Highlights: Inoue knocks out Fulton to become four-division champion

Fighting

Naoya Inoue dominated and stopped Stephen Fulton Jr to win the WBC and WBO junior featherweight titles, becoming a four-division world champion.

Inoue (25-0, 22 KO) put Fulton away at 1:14 of the eighth round, ending what had been a pretty one-sided performance yet again from a man who has simply become true must-see TV no matter what time of day he’s fighting where you are in the world.

Fulton was down once, hard, prior to the stoppage, and tried to fight on, but Inoue’s a good finisher (this is an understatement), and he finished things off shortly after.

The 30-year-old Inoue pretty well controlled the fight from the opening round, while Fulton (21-1, 8 KO) just could not get any offense going at all, a massive credit to Inoue’s still sometimes-underrated pure boxing skill, along with the heavy hands and speed that made the 29-year-old Philadelphia native tentative to engage much.

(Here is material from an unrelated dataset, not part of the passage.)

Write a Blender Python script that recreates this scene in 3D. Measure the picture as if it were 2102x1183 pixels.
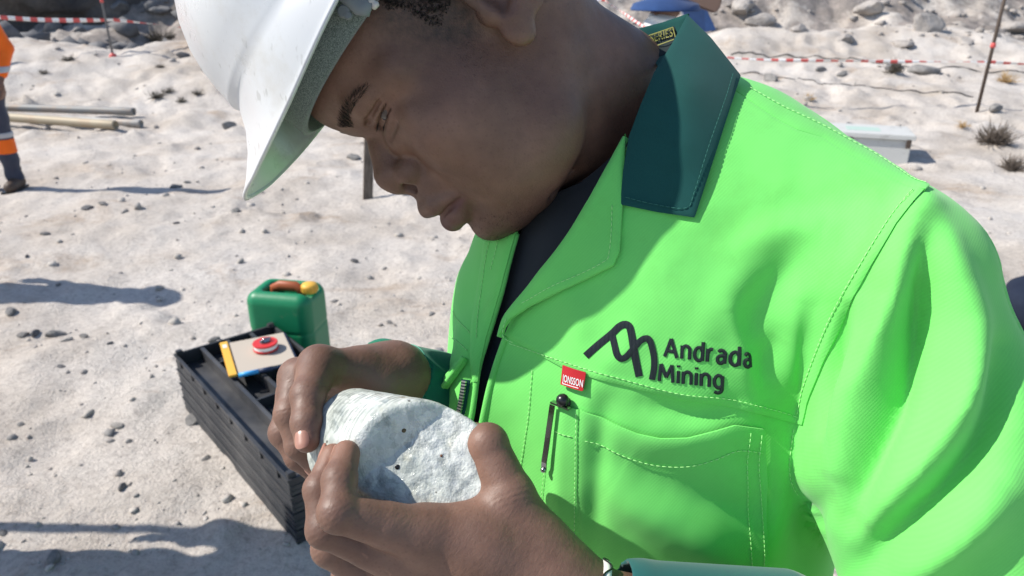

Fulton was, simply, both out-boxed and overpowered here, which has been the general case for Inoue in his career, as he’s risen from 108 lbs now to 122, dominating at every division he’s graced. Fulton came into this fight the top dog in the game at this weight, and Inoue just ran him over, really.

In short, what we’re seeing here is a genuinely special fighter, and if you still need to be told “the hype is real” after all these years, maybe let this be the last time. The hype has been real for a long time.

Fulton vs Inoue highlights

Undercard highlights and results

  • Robeisy Ramirez TKO-5 Satoshi Shimizu (1:08): It wasn’t competitive, but the 37-year-old Shimizu gave this everything he had, and I wouldn’t be surprised if this was the final fight from the 2012 bronze medalist. He was just totally outgunned by Ramirez (13-1, 8 KO), who was finding it pretty easy to land right from the start. Shimizu (11-2, 10 KO) was down in the fifth, spit some blood, and tried to continue, but the referee smartly and mercifully stepped in as Robeisy went to unload again.

The fight was all Ramirez, and he really has a claim to being the best featherweight in the world. It’s time to stop talking about his pro debut loss as a main part of his story. It happened four years ago, and he’s turned out to be who we thought he was coming into the pros.

  • Kanamu Sakama TKO-8 Ryu Horikawa (2:40): Sakama, a 20-year-old junior flyweight, stays undefeated so far at 8-0 (7 KO), but this stoppage came with just 20 seconds left in the fight. That’s some credit to Horikawa (3-2-2, 1 KO), who is better than his record, and also probably owed to young Sakama really need to get some useful rounds in, too, he’s not gonna get up the levels and bowl everyone over in a few rounds, so you need fights like this. And when he wanted to close the show, he made it happen, pouring on some heat in the seventh and finishing in the eighth. A young fighter to keep in mind at 108.
  • Yoshiki Takei KO-3 Ronnie Baldonado (1:08): Pretty simple win for the 27-year-old bantamweight Takei, who goes to 7-0 (7 KO) with the body shot stoppage. Baldonado falls to 16-5-1 (9 KO).